In May, Martin began selling properties in North Carolina, two commercial lots and his house in the nearby town of Wentworth and 22 acres on Big Rock House Creek. He planned to sell the Danbury Plantation and move his approximately 50 slaves to a Mississippi plantation.
Although he planned to buy land in Adams County, he admitted concern about a farm’s profitability. He was more concerned about an even larger problem looming. The value of his plantations was falling steeply. And Martin’s explanation foretold the failure of the plan to move to Adams County:
“Texas-Florida and the probable acquisition of half or more of Mexico has reduced our lands to prices merely nominal, and if I was to force a sale just now I do not believe Lands I could have sold 3 years ago for $20,000 would now bring much more than a fourth of that sum. This is a sacrifice I cannot think of making as much as I desire to transfer all of our No Ca property proceeds to your new residence.”
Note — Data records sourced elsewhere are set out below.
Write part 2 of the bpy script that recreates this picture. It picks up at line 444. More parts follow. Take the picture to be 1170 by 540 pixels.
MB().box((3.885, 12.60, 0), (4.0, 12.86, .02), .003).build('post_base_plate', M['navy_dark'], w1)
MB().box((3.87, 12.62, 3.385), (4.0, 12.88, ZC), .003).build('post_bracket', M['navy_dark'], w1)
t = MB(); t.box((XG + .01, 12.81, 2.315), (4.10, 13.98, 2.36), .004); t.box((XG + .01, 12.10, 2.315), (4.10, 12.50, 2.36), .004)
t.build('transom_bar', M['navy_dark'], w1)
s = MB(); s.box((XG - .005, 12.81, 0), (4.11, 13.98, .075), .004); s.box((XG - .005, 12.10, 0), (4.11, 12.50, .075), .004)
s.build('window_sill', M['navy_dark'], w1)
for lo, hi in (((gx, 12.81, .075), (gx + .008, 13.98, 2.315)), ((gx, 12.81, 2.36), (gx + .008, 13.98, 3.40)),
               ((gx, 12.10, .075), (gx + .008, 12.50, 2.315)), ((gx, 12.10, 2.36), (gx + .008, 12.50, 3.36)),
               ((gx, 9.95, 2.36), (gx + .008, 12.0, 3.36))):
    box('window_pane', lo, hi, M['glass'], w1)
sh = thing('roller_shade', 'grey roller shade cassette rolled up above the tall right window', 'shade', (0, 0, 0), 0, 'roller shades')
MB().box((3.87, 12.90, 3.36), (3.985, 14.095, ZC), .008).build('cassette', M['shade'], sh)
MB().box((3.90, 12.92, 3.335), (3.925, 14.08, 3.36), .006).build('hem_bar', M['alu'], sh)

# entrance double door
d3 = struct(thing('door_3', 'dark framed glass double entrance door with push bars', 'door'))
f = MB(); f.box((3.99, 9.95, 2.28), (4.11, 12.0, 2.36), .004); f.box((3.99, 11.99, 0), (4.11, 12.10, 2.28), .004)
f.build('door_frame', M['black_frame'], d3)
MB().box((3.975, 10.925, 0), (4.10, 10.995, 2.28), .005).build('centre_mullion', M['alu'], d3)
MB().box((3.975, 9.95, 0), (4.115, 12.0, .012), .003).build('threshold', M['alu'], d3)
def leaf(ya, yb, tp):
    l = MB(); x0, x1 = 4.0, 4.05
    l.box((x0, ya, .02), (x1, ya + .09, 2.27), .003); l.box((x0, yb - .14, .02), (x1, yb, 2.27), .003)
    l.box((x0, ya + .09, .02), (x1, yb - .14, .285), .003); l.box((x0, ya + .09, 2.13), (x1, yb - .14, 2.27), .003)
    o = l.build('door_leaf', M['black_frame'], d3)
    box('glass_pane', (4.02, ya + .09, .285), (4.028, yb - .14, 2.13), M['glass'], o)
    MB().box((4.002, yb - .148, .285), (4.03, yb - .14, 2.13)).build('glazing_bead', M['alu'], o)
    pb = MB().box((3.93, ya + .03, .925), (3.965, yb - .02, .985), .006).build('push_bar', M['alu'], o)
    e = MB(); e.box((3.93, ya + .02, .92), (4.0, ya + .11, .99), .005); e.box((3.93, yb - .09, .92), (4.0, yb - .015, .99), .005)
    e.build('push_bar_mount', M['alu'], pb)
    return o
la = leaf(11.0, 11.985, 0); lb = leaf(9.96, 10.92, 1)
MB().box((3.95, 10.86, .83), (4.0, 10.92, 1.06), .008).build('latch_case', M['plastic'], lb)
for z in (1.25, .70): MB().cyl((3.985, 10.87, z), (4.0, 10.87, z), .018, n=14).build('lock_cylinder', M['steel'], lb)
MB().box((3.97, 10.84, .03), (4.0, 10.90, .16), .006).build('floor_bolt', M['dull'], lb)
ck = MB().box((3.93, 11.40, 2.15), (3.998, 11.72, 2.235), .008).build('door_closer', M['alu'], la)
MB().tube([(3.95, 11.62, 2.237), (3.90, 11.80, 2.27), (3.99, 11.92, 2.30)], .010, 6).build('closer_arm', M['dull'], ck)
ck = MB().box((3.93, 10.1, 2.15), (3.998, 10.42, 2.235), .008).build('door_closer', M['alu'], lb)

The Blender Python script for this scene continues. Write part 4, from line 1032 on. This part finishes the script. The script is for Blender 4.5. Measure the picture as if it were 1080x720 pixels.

Martin’s son-in-law, Congressman Douglas, figured prominently in the cause for falling slave state land values. He had won election to Congress from Western Illinois on a platform of national expansion. It was Douglas who had legislated Florida and the Republic of Texas into the union as the 27th and 28th states. And it would be Douglas who led the organization of 550,000 square miles of land ceded by Mexico to the United States after the Mexican American War ended in 1848.
The Martins remained in North Carolina, where Robert Martin died on May 28, 1848. The Douglases moved from Quincy to Chicago in late 1847.
Sources:
Johannsen, Robert W. Stephen A. Douglas. New York: Oxford University Press, 1973, 153.
Lane, Francie. The Martin Family History. Vol. 4. Yuba City, CA: Lane, 2016, 246-247, 250.
Quincy Whig, May 19, 1847, 2.
ROBERT MARTIN, “Last Will & Testament,” Rockingham County, NC, Will Book C, at North Carolina State Archives, Raleigh, NC, 69-73.
Robert Martin to Mary Martin, Monticello, MS. December 20, 1847.
Rodenbough, Charles D. Governor Alexander Martin. Jefferson, NC: McFarland Publishing, 2004, 199.
Sergent, Nathan. Public Men and Events. Vol 4. Philadelphia: J.B. Lippincott & Co, 1875, 211.